Given the build-out necessitated by this increasing energy bounty, we'll see high demand for energy-construction services for years, if not decades to come. Firms that provide these services should do very well meeting that demand, and one company I particularly like here is Chicago Bridge & Iron (CBI). I wrote about this construction giant in January, discussing it as one of a couple of plays that would win in the domestic energy expansion. At that time, the stock was selling at $49, and I picked up some shares at $50. Now it's priced at almost $59 a share, and it's still showing a lot of positive momentum.

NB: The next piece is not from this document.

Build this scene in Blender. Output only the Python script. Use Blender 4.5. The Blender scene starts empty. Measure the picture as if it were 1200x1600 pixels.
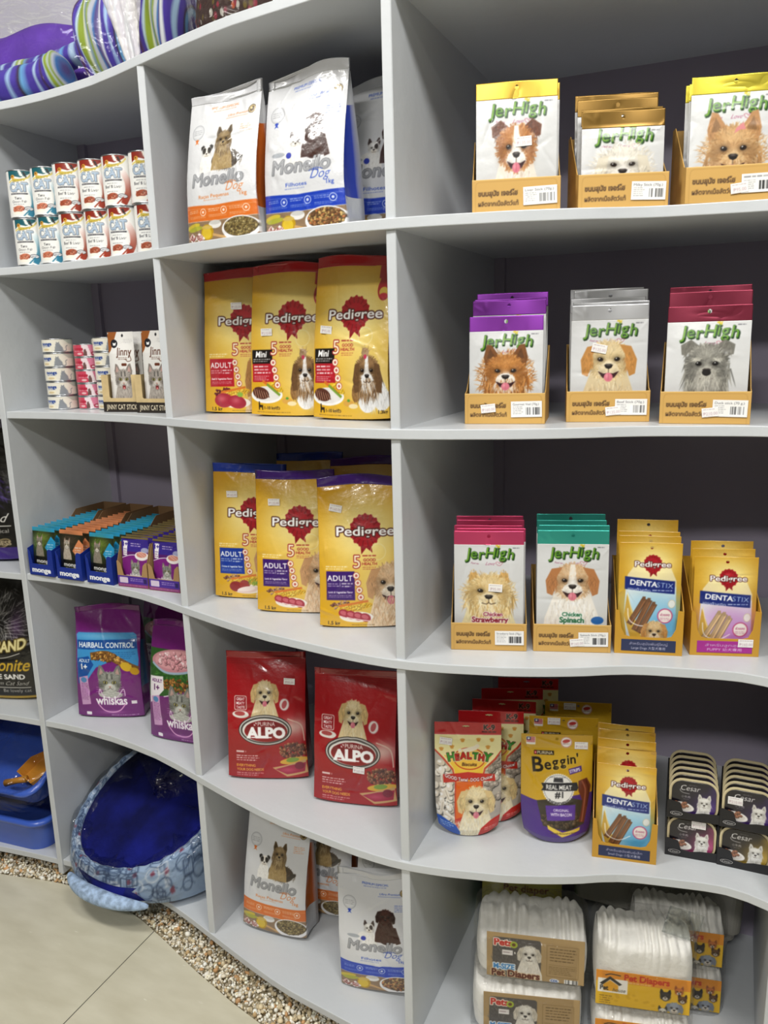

Last week the company upped its 2013 revenue guidance by $500 million to $11.2 billion, with earnings now expected at between $4 and $4.35 per share -- largely surpassing the then-consensus target of $4. Management said last year's purchase of Shaw Group has significantly benefited its top and bottom lines. Meanwhile, over the past two months, 2014 analyst targets have risen by more than $1 to over $5. The company furthermore said its order backlog currently totals $27 billion.

The firm also got a nice shout-out Monday from a Goldman Sachs analyst, who said the company had the "best in class LNG franchise" and sees upside of perhaps 10% to 15% to the current 2013 earnings consensus. Chicago Bridge has doubled its bottom line over the past three years, so future here looks very bright indeed.